“The creation of something new is not accomplished by the intellect but by the play instinct acting from inner necessity. The creative mind plays with objects it loves.”
Carl Jung’s words illustrate the importance of play in our lives. From it come the things that make our lives worth living: the art, the dreams, the visions, the connections, the experiences that bring us joy and heartache and shape the people we become.
I have fond memories of the play that took up so much of my childhood. We did not have structured play time, rarely went to camp or to parks or recreational areas, yet I never felt as if I were missing anything. We had the whole world to explore—through riding bikes to the creek or just around the neighborhood, listening to records, exploring the woods behind the house, making tents out of blankets thrown over the clothesline, reading books on the cool concrete of the hillside cellar roof.
My childhood world was rich in imagination. What nurtured it? I was given time to play: unsupervised, unstructured play. The Creativity Camp for 2nd-5th graders that I’m teaching this summer is run with this concept of play in mind. We have some art, craft, and writing projects, yet the main task is to allow children to play in ways that spark their creative drive.
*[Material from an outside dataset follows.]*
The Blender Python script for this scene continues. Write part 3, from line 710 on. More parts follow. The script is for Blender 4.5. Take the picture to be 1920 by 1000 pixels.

This week we followed Curious George’s example in Curious George Rides a Bike and made boats from newspaper and sailed them in the culvert a block from the VFW. My son and his dad did the same when he was young (he’s 24), and that book is still strong in his imagination. The boats flopped, but the fascination with water, things living in it, the current, the sound of their voices in the tunnel under the road—these all immediately took over.
As adults, we take the play that nurtured us as children and turn it into a passion: The rock collector becomes a geologist. The child making twig houses becomes an architect. Even if the play is not directly connected to a career, it is probably still present in some active way in the adult’s life.
What objects did you love as a child?
I loved rocks, dolls, shiny things, stuffed animals, books, playing cards, dominoes, and records. If you have been in the Rural Oklahoma Museum of Poetry, this will be quite obvious to you. These are the primary things I played with as a child, and they shaped my love of nature, symbols, and stories. Combining all of these led me to be a teacher and writer.
The sensory details of my childhood world—as well as those from the decades after—contributed to my development as a poet. Al Letson, the host of NPR’s State of the Re:Union, said when he visited the museum, “I imagine this is what the inside of your head looks like.” Yes, the museum is the inside of my head, and the inside of my head contains the objects that drive my waking life.
The Rural Oklahoma Museum of Poetry certainly appeals to a lot of people, yet it is very personal, too. It contains the symbols and objects that preoccupied my play world as a child, the memories of which I took into my adult life as a teacher and writer, and then I recaptured their physical nature when I put the museum together.
The museum is actually a representation of three things: the objects that preoccupied my childhood, the adult work inspired by those objects, and the re-creation of those objects as symbols of what they came to represent to me.
Creativity Camp continues for 2 more weeks, and we welcome any new area children who would like to come. Week 3, June 23-26, is about stories and storytelling, and Week 4, July 7-10, is about games. I hope that this Creativity Camp can become a tradition in Locust Grove, where I am working with the Locust Grove Arts Alliance to bring the arts and culture to our little town.
And it all begins with play . . . and our willingness to allow this simple idea to thrive.